T3x is available only in .308, 6.5 Creed and .260 far as I know.
7 mag isn't available in any "off the shelf" tactical style rifles like the Tikka, Savage Ashbury, RPR geared towards the PRS crowd; all are .30/6.5/6. Too much recoil for that market.
 
SaltyDog235 is all over the right answer:

https://www.eurooptic.com/sako-85-finn-bear-7mm-rem-mag-95-twist-24-barrel-mpn-jrsf570.aspx

You can't beat Euro Optic's price. You can't beat Sako's quality.

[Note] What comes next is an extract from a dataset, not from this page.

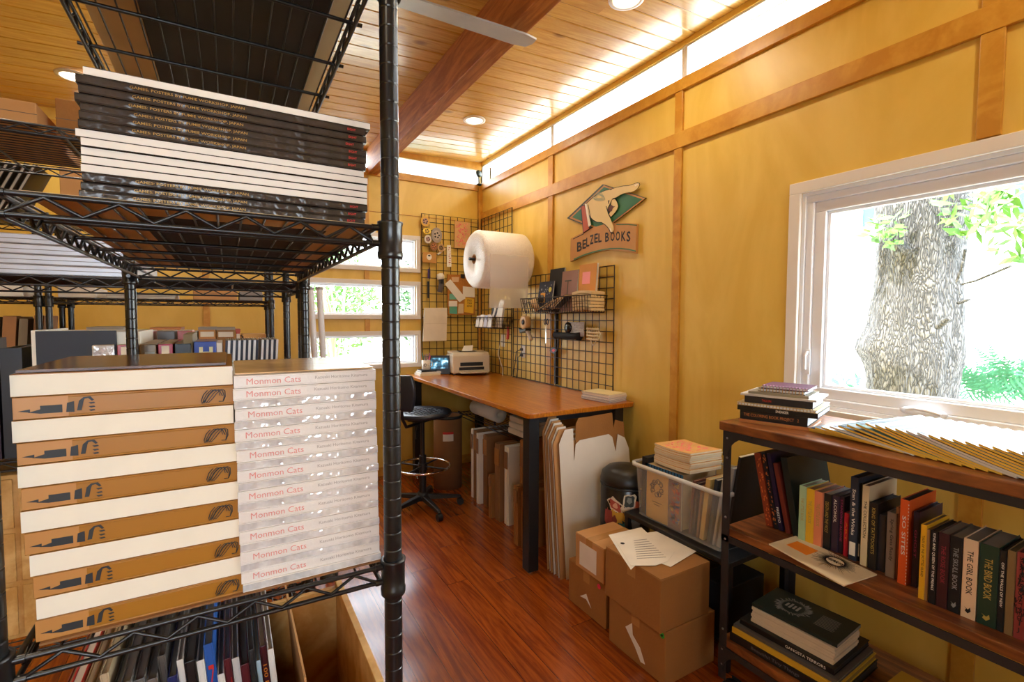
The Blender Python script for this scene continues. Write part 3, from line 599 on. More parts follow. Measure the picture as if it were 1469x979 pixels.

The 7MM Rem Mag was designed to be a long range elk cartridge. It has exceeded expectations. It is the definitive North American big game cartridge. However, if Remington had introduced the .280 Rem in its famed Model 700, there might not have been the 7MM Rem Mag. I'd give up 200 FPS for a 22" barreled .280 Rem.

The 7MM Rem Mag is the largest cartridge that ~90% of hunters can bench shoot w/o developing flinches.

Sectional densities of .284 caliber bullets give the 7MM Rem Mag an incredible ability to penetrate. Bullet penetration is essential for killing big game.
 
+2 for Savage.
I have an older model 111 in 7mm Rem Mag. Bedded the stoch. Put an EGW solid base on. Vortex Viper rings and a Vortex Crossfire II 4-12X42 scope.
Green Blod bipod with 3" extensions

+3. My 110 with a 3x9 Nikon Monarch is a tack driver.